IBJR Executive President Carlos Lima Takes Charge As Brazil’s Gaming Market Enters A Critical Regulatory Phase
When an industry body appoints a new chief, the instinct is to read the CV and move on. Carlos Lima’s appointment as Executive President of IBJR rewards more attention than that.
Lima has not spent his career in gaming. His background is in government relations, public policy development, and regulatory compliance across industries where the commercial stakes of getting the state relationship wrong are severe. PUC Rio and FGV on the academic side. Years spent on the complex, unglamorous work of building institutional dialogue between business and government on questions that actually matter. He arrives at IBJR not as a gaming insider but as someone trained specifically for the kind of political and regulatory engagement the institute now needs most.
The Regulatory Work That Does Not Make Headlines
Brazil legalised fixed-odds betting and online gaming. That was the milestone. But licensing frameworks being live and regulatory frameworks being settled are two different things, and Brazil is firmly in the space between them.
The rules governing how operators advertise, how they handle responsible gambling obligations, what compliance failures cost, and how licensing criteria evolve are all in various states of active development. None of that is finished. Some of it is genuinely contested. And the organisations that hold credible, technically grounded dialogue with Brazil’s Federal Government, the National Congress, and the relevant regulatory bodies during that process will have a disproportionate influence on what the final environment looks like.
That is the job Lima is walking into. His mandate covers the full institutional landscape: federal government, legislature, sector regulators, civil society. The breadth of it is notable. This is not a narrow lobbying brief. It is a sustained, multi-front engagement strategy at a moment when Brazil’s political establishment is still forming its settled view of what regulated gaming should look like in practice.
Why Coming From Outside the Industry Is an Asset Here
There is a version of this appointment that reads as a gap. Lima does not know the product. He has not run a sportsbook or managed a licensing application. Fair points, both.
But Brazilian legislators and regulators are not primarily concerned with product knowledge. They are concerned with social impact, fiscal reliability, and whether the regulated industry can be trusted to self-govern responsibly. An institute led by someone whose credibility was built inside gaming risks being dismissed as a commercial lobby dressed in responsible gaming language. An institute led by someone who has spent their career on public-sector engagement and institutional trust is harder to characterise that way.
Several markets have seen gaming regulation stall or reverse when the industry appeared too close to its own advocates. Lima’s profile is partly a structural answer to that risk. Whether it works depends on execution. But the logic is sound.

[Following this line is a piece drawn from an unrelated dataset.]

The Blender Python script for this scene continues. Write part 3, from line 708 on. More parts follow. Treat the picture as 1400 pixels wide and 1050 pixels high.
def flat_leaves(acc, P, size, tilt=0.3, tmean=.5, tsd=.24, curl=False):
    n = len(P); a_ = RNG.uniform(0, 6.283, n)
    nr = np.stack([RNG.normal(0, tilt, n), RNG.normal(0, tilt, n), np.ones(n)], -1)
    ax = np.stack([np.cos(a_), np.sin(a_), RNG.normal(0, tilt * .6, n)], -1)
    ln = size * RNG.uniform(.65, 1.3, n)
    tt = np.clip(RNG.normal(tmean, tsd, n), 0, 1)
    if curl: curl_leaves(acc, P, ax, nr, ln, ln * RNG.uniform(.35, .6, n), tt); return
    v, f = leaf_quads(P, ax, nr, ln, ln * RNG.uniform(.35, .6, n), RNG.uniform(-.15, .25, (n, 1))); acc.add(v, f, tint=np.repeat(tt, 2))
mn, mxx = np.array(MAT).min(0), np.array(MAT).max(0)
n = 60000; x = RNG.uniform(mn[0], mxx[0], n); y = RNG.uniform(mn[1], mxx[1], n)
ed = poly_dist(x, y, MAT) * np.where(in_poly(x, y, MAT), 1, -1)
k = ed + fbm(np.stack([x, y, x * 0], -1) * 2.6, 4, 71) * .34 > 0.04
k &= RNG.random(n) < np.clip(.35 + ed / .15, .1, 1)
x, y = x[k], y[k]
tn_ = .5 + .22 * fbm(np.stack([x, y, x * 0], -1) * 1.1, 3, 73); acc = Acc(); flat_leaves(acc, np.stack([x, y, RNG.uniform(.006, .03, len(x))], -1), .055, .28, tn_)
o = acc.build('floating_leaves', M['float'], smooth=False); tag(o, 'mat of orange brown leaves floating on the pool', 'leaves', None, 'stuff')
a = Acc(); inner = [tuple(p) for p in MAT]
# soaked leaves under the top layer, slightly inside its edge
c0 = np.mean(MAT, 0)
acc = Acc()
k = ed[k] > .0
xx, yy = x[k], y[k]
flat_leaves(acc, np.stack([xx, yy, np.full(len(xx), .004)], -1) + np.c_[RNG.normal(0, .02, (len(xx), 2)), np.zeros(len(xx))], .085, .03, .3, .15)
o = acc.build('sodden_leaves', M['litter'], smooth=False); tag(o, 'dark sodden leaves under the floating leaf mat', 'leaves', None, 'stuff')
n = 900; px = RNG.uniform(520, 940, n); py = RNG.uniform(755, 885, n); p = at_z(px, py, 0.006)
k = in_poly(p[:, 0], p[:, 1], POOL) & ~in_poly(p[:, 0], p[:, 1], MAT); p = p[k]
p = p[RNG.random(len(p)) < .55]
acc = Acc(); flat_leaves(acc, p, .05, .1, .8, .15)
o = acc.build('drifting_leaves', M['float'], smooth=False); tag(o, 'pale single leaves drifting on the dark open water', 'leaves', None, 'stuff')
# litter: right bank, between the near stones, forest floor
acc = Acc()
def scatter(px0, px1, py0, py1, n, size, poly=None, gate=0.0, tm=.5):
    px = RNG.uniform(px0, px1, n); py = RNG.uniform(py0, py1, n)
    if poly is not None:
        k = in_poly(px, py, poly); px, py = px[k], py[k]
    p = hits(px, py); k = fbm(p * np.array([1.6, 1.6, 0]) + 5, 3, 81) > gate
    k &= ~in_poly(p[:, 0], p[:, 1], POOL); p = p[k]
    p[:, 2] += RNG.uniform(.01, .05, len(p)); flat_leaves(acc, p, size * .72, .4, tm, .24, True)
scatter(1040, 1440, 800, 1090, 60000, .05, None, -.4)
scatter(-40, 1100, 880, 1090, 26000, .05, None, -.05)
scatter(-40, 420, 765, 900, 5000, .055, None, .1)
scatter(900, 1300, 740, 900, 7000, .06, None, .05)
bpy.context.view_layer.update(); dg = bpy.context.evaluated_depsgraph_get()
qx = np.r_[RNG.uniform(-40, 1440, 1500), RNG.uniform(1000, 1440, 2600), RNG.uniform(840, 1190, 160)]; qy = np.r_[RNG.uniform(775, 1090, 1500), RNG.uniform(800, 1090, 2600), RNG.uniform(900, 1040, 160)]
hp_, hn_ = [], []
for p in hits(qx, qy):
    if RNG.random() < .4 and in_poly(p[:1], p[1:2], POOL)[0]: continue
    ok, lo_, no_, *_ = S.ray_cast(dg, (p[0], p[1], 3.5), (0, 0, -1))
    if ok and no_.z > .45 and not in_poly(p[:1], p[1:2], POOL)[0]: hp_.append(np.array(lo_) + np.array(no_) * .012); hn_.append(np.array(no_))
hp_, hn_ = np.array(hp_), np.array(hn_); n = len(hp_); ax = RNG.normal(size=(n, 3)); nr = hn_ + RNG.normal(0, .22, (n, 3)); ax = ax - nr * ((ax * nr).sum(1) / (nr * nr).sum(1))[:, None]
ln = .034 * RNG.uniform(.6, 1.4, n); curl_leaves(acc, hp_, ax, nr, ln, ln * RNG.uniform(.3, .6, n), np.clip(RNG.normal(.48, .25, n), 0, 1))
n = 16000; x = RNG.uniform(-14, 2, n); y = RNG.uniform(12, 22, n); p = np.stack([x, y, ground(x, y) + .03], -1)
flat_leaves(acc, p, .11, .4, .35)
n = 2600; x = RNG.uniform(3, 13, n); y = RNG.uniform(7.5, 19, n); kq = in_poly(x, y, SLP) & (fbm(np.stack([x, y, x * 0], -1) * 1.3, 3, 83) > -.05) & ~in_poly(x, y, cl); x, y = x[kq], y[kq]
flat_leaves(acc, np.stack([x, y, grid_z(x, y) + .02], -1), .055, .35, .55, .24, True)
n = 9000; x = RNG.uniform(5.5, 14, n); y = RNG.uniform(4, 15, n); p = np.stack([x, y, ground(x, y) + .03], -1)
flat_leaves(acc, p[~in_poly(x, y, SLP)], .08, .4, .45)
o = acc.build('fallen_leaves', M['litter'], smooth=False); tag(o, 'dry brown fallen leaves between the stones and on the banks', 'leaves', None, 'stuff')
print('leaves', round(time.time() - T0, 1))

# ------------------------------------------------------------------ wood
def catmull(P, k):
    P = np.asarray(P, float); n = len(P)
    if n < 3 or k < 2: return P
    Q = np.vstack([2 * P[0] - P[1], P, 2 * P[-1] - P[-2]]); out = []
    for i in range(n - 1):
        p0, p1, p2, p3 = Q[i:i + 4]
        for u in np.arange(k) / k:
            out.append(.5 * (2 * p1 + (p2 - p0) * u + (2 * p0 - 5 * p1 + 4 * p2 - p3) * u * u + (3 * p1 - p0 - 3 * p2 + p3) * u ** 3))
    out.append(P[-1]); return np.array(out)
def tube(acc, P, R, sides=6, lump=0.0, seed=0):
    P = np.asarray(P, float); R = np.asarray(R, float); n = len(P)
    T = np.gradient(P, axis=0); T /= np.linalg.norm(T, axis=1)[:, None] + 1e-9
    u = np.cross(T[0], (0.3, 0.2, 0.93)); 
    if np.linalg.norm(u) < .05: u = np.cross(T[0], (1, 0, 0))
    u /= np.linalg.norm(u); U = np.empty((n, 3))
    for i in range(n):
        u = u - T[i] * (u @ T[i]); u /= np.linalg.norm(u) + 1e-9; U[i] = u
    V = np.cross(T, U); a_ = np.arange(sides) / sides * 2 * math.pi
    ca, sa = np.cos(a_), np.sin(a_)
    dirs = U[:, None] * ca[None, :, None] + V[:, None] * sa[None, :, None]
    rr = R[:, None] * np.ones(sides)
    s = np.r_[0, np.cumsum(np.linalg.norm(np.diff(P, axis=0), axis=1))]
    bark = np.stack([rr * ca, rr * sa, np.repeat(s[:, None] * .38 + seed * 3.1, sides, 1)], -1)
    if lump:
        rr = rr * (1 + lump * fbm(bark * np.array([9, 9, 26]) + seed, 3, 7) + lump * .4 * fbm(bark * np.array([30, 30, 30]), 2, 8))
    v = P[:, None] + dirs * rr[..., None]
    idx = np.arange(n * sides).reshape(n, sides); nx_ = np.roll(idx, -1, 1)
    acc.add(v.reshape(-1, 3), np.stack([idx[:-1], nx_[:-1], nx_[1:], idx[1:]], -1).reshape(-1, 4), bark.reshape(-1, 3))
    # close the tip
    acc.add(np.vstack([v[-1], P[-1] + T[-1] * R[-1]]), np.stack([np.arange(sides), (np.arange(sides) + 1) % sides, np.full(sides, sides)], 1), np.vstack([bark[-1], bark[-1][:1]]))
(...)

Gelfi Steps Back, Not Away
Andre Gelfi, who co-founded IBJR and was one of the central figures in the political campaign that produced Brazil’s gaming legislation, moves to the board as a director. He will continue contributing to the institutional agenda alongside the board’s other members.
The structure matters for a specific reason. Gelfi’s relationships with senior figures in Brazil’s political and regulatory world were built over years of direct engagement on a single consequential project. Those relationships are not transferable by announcement. Lima will spend months, possibly longer, establishing the access and credibility that Gelfi built during the legalisation push.
Having Gelfi at board level means that institutional capital does not disappear while Lima builds his own. For an organisation in the middle of a sustained regulatory campaign, that continuity is practically useful.

What Operators Should Be Watching
For any operator holding a Brazilian licence or assessing the market, this appointment is a prompt to look at your own government affairs posture in the country. The regulatory environment is not set. It is forming, and it is forming through exactly the kind of institutional dialogue Lima has been hired to lead.
The operators who treat Brazilian regulation as a solved problem right now are probably misjudging the timeline. The frameworks that will govern the next five years of commercial operation in the market are still being written. Who influences that writing, and how, is not peripheral intelligence. It is central to any serious market strategy.
Lima’s appointment is one data point. But it is a data point that points in a clear direction: IBJR is preparing for a longer, harder regulatory engagement than the legalisation headlines suggested. The operators who recognise that early will be better positioned to shape what comes out of it.